I’m working on a model with irreversible investment and I have a question regarding its implementation in Dynare. I’ve attached a .mod file that uses two alternative approaches:
The MCP functionality (mcp).
The max operator.
My questions are:
Is the implementation of MCP in the attached file correct? The idea is to enforce that the accumulated capital cannot decrease below a certain threshold.
What would be the equivalent way to correctly implement this using the max operator without relying on MCP? I want to ensure that both approaches are consistent because MCP is unavailable for extended_path (here).
I’d appreciate any feedback on the proper formulation of the equations and best practices for these cases.

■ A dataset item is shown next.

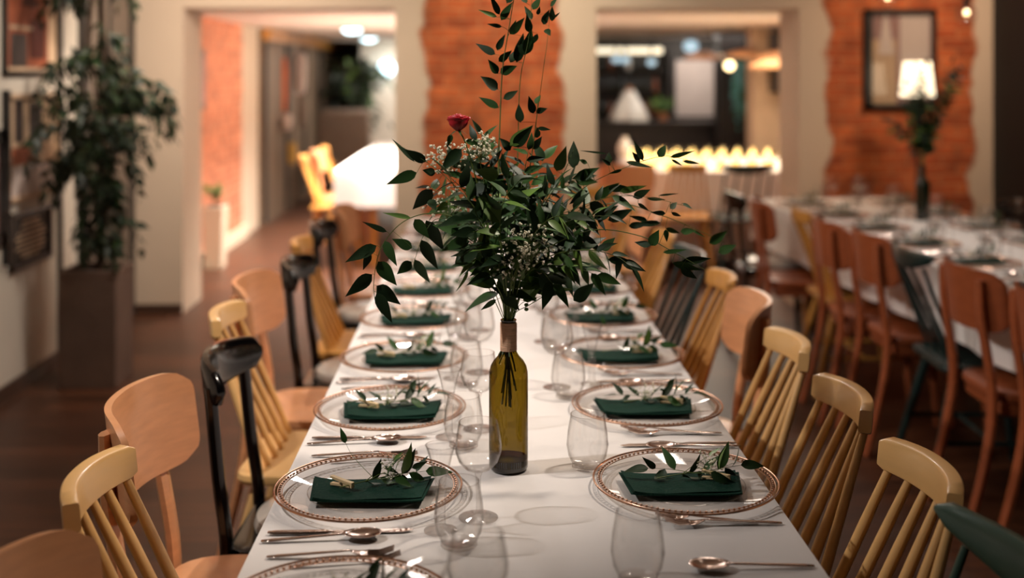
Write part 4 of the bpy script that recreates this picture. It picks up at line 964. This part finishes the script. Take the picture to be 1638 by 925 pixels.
# posters on the left wall
def wallbox(mb, y0, y1, z0, z1, x0, x1): mb.span((WL + x0, y0, z0), (WL + x1, y1, z1)); return mb
def poster(name, label, y0, y1, z0, z1, shapes, fw_=0.02, fm='frame_black', cat='picture'):
    t = thing(name, label, cat, (WL, (y0 + y1) / 2, z0)); o0 = Vector((WL, (y0 + y1) / 2, z0))
    def add(mb, nm, m, **k):
        mb.v = [tuple(Vector(v) - o0) for v in mb.v]; return mb.build(nm, m, t, smooth=False, **k)
    q = MB(); wallbox(q, y0, y1, z0, z0 + fw_, 0.002, 0.022); wallbox(q, y0, y1, z1 - fw_, z1, 0.002, 0.022); wallbox(q, y0, y0 + fw_, z0, z1, 0.002, 0.022); wallbox(q, y1 - fw_, y1, z0, z1, 0.002, 0.022)
    add(q, 'frame', fm)
    q = MB()
    for i, (m, poly) in enumerate(shapes):
        q.use(m); k = len(q.v); x = WL + 0.006 + 0.0006 * i
        for u, v in poly: q.v.append((x, y0 + fw_ + (y1 - y0 - 2 * fw_) * u, z0 + fw_ + (z1 - z0 - 2 * fw_) * v))
        q.face(list(range(k, k + len(poly))))
    o = add(q, 'print', None); return t
RECT = [(0, 0), (1, 0), (1, 1), (0, 1)]
def rc(a, b, c, d): return [(a, b), (c, b), (c, d), (a, d)]
poster('framed_print', 'upper framed print of a rust-coloured building with pointed roof, left wall', 5.18, 5.85, 1.49, 2.12,
       [('paper_tan', RECT), ('paper_rust', rc(0.05, 0.03, 0.82, 0.9)), ('paper_roof', [(0.28, 0.52), (0.62, 0.52), (0.45, 0.8)]), ('paper_dark', rc(0.1, 0.03, 0.4, 0.3)), ('paper_roof', rc(0.45, 0.1, 0.75, 0.42)), ('chalk', rc(0.08, 0.33, 0.5, 0.36))])
poster('framed_print', 'lower framed print with dark towers over pale band, left wall', 5.22, 5.83, 0.90, 1.40,
       [('paper_tan', RECT), ('paper_dark', rc(0.12, 0.55, 0.3, 0.98)), ('paper_dark', rc(0.42, 0.5, 0.7, 0.95)), ('paper_rust', rc(0.0, 0.32, 0.55, 0.5)), ('paper_white', rc(0, 0, 1, 0.3))], fm='paper_tan')
poster('black_sign', 'black sign with rows of cream lettering under the lower print', 5.25, 5.74, 0.575, 0.845,
       [('board_black', RECT)] + [('chalk', rc(a, z, b_, z + 0.055)) for a, b_, z in ((.3, .75, .82), (.25, .8, .72), (.15, .9, .60), (.1, .92, .50), (.15, .85, .40), (.1, .9, .30), (.2, .85, .20), (.25, .7, .11))], cat='sign')
poster('dark_framed_print', 'mauve print in a wide black frame at the left edge', 4.75, 5.19, 0.72, 1.24, [('paper_mauve', RECT), ('paper_dark', rc(0.2, 0.1, 0.6, 0.35)), ('paper_white', rc(.5, .5, .9, .7))], 0.055)
structure(MB().span((WL, 5.185, 0.62), (WL + 0.03, 5.215, 1.42)), 'trim_2', 'frame_black', smooth=False)

# ------------------------------------------------------------------ back wall: framed picture, lamp, second bouquet, pendants
YB = BY0
t = thing('framed_picture', 'black framed picture of a pale spire on the brick wall', 'picture', (2.6, YB, 1.27))
pa, pb = D(1387, 0, YB).x, D(1503, 0, YB).x
q = MB(); z0, z1 = 1.275, 1.905
for a, b_, c, d in ((pa, pb, z0, z0 + 0.03), (pa, pb, z1 - 0.03, z1), (pa, pa + 0.045, z0, z1), (pb - 0.025, pb, z0, z1)): q.span((a - 2.6, -0.035, c - 1.27), (b_ - 2.6, -0.004, d - 1.27))
q.build('frame', 'frame_black', t, smooth=False)
q = MB(); q.use('paper_mauve')
def flat(q, a, b_, c, d, k): q.v += [(pa + (pb - pa) * u - 2.6, -0.012 - 0.0006 * k, z0 + (z1 - z0) * v - 1.27) for u, v in ((a, c), (b_, c), (b_, d), (a, d))]; n = len(q.v); q.face([n - 4, n - 3, n - 2, n - 1])
flat(q, 0.05, 0.97, 0.03, 0.97, 0); q.use('paper_white'); flat(q, 0.5, 0.92, 0.35, 0.95, 1); q.use('paper_tan'); flat(q, 0.1, 0.45, 0.05, 0.7, 1); q.use('paper_white')
q.v += [(pa + (pb - pa) * u - 2.6, -0.0135, z0 + (z1 - z0) * v - 1.27) for u, v in ((0.2, 0.55), (0.42, 0.55), (0.34, 0.9), (0.3, 0.97), (0.26, 0.9))]; n = len(q.v); q.face(list(range(n - 5, n)))
q.build('print', None, t, smooth=False)
q = MB(); q.span((pa + 0.045 - 2.6, -0.03, z0 + 0.03 - 1.27), (pb - 0.025 - 2.6, -0.028, z1 - 0.03 - 1.27)); q.build('glass', 'picture_glass', t, smooth=False)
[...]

The model is the simplest possible one with irreversible capital investment. There is a representative household that consumes c and invests in capital k. There is a firm with a production function y = Z* (k)^alpha. The idea is that capital investment is irreversible so investment ( ivt = k-(1-ddelta) * k(-1) ) cannot be negative, ivt>0.
Thank you very much in advance for any potential insight.
Sorry for the misunderstanding. The model considers 3 multipliers:
mu1; marginal utility of consumption
mu2; the shadow value of capital accumulation
mu3; this multiplier is associated with the Kuhn-Tucker condition for the irreversibility of investment.
mu3 = 0 when investment is positive, as the irreversibility constraint does not bind.
mu3 > 0 when investment hits the zero lower bound (ivt=0), reflecting the shadow cost of being unable to reduce investment further.
These multipliers are linked by the stationarity condition:
-mu1+mu2+mu3=0
which ensures that the household’s optimization balances the marginal utility of consumption, the shadow value of capital accumulation and the impact of the irreversibility constraint.
I am not sure if this is the proper way to consider occasinally binding constraints with the MCP and how the equivalent formulation using the max operator would look.